The border of Mewar and Bundi in the Forest

The Roads Via Villages are like this

View from the top of the hill separating Bijolia and Bundi. The water body below is the water supply of Bundi Town, while the rough terrains also have a few mines of silver ore.

Bhimlat Waterfalls that marked the Border of Bundi and Mewar

Bijolia Jheel


New Town Of Bijolia


Bijolia Fort wall

Road in old Bijolia

The wall of the Fort in Bijolia is in ruins.



The Magnificent carvings at the temples of Bijolia
The Mahakal Shiva temple is still a place of Worship for the Villagers
Interiors Of The Royal Temple of Bijolia
The Royal Temple exteriors
These elephants and people depict war scenes from the epics of India
A Vishnu statue was now broken
The smallest temple in the complex
The Mandakini Bawri, water here arrives from the Mandakini Kund nearby.



Menal Temple Complex



The temple was broken by Aurangzeb.




Bhilwara Forests

Aravallis at a distance


These local trees make the forests look beautiful, and the barks shine in the moonlight as well.
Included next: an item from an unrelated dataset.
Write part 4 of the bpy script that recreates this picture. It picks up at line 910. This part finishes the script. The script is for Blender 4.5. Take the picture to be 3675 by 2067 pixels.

I was walking down the streets of Bijoliya into its temple complex just outside the fort walls, and at Menal near the Mahanal waterfalls. After a serene, silent view of the Bhimlat Waterfalls on the way from Bundi, we stopped by the Bijoliya Lake, where local myths suggest that Maharana Pratap found his loyal steed Chetak in a popular cattle fair. The central temple of the Temple Complex is the Mahakal Parvati Temple. Three main temples erected between the 11th and 13th centuries dedicated to Lord Shiva stand in the area. The larger temple still serves as a place of worship, while the older, more intimate shrine was once reserved for Mewar’s royal family. The Mandakini Bawri (stepwell) divides the royal and common temples, its pristine water drawn from the nearby Mandakini Kund.

Marvellous carvings decorate every surface: rows of elephants, scenes from Indian epics, and centuries-old statues depicting avatars of Vishnu outside the shrine of Shiva. Gangaur remains a local highlight to this day, echoing the royal celebrations of centuries past.

Bijoliya, literally translating to the stop between two cities, always welcomed weary travellers from Bundi and Chittorgarh as it was strategically situated on the border. Although the fort was the house of Mewar's old Royals, the Punwar/Parmar Chauhans, this fort was rebuilt by Rana Kumbha. As I talked to locals, they told me tales of how thirteen-year-old Kunwar Pratap first came to Bijoliya on the way to meet his ally Surjan Singh of Bundi, who later married his sister. His frequent visits led to his meeting with Ajbante Kanwar, the daughter of the Samant of Bijoliya, whom he chose to be his chief queen. "Yeh sasural hai Maharana Pratap ki" is how they describe their pride in the past, even today.

The writer in me could not help but wonder how, a mere 450 years back, Pratap and Ajabdeh would have explored these temple complexes, offered their prayers and somewhere in between the heavily guarded palace walls and these sanctums of worship, found an everlasting love and trust in each other.